Going Native - Calling Native Code

For a long time I've been interested in methods to call native code from modern languages. Ever since I started working with Java I heard about something called JNI and that it could be used to unlock ancient mysteries hidden away in native code. At the end of this summer I had some time and finally decided to give it a try.

This will be a series of articles on calling native code (C and/or C++) from modern development languages. For now that means Java, Python, and C#. This post introduces the native library I wrote to demonstrate this process, while follow-on posts will demonstrate calling it from other languages.

The native code

Another subject I've been interested in for a long time is linear algebra, specifically matrices and their uses. To try to get a better understanding of them I wrote a couple of small C libraries using them. My linear algebra guide is Linear Algebra and Its Applications (3rd ed) by Gilbert Strang.

One is a basic library to handle the arithmetic of rational numbers: Rashunal.

The other is a library to handle matrices of Rashunals and some basic operations on them (add, multiply, row operations, Gauss factoring). Todos include matrix inversion, minors, calculation of determinants. Finding eigenvalues and eigenvectors requires solving high-degree polynmial equations, so I'm not sure I'll get to that. RMatrix.

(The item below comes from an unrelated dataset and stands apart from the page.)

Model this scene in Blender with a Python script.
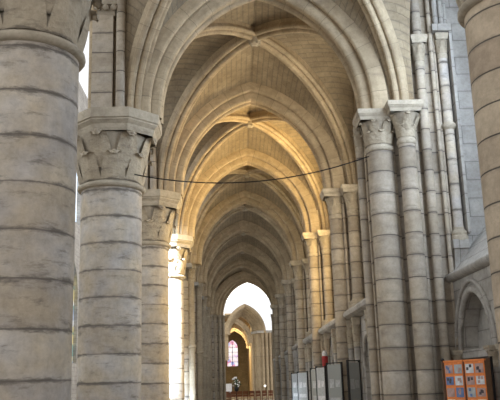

I wrote these to the best of my ability using CMake, Unity, and Valgrind. They should be cross-platform and installable on any system (Linux,MacOS, Windows). They have basic unit tests and have been checked for memory integrity. However, they should not be used for any production environment. Do not build your great AI model or statistics package on them!

Prerequisites and Setup

  • CMake
  • Make - Installation is different on different systems
    • Linux - almost certainly available on your distribution's package installer
      • Debian - sudo apt update && sudo apt install make
      • Red Hat - sudo yum update && sudo yum install make
    • MacOS - brew install make
    • Windows - choco install make
  • Your favorite C compiler

Clone the repositories above. The READMEs have instructions on how to compile and install the library code. Briefly:

1$ cd Rashunal
2$ cmake -S . -B build
3$ cd build
4$ make && make test && make install
5$ cd ..
6$ cd rmatrix
7$ cmake -S . -B build
8$ cd build
9$ make && make test && make install

Approach

In each language I target, I'd like to write an application that can read a data file representing a matrix of rational numbers, send it to the native code, do something fairly complicated with it, and return it to the caller in some useful form. To demonstrate I wrote a model application in the RMatrix repository. It reads a matrix in a simple space-delimited format, converts it to an RMatrix, factors it into P-1, L, D, and U matrices, and displays the L and U matrices in the terminal window.

example.txt:

1-2  1/3 -3/4
2 6 -1    8
3 8  3/2 -7
 1$ cd driver
 2$ make
 3$ cat example.txt | ./driver
 4Height is 3
 5Width is 3
 6L:
 7[  1 0 0 ]
 8[ -3 1 0 ]
 9[ -4 0 1 ]
10U:
11[ 1 -1/6  3/8  ]
12[ 0  1   60/17 ]
13[ 0  0    1    ]

Next steps

In further entries in this series I'll demonstrate calling this library from several modern, widely-used, high-level languages. The ones I'm planning to target include:

  • Java
  • C#
  • Python
  • (maybe) Swift

But who knows how deep this rabbit hole will go?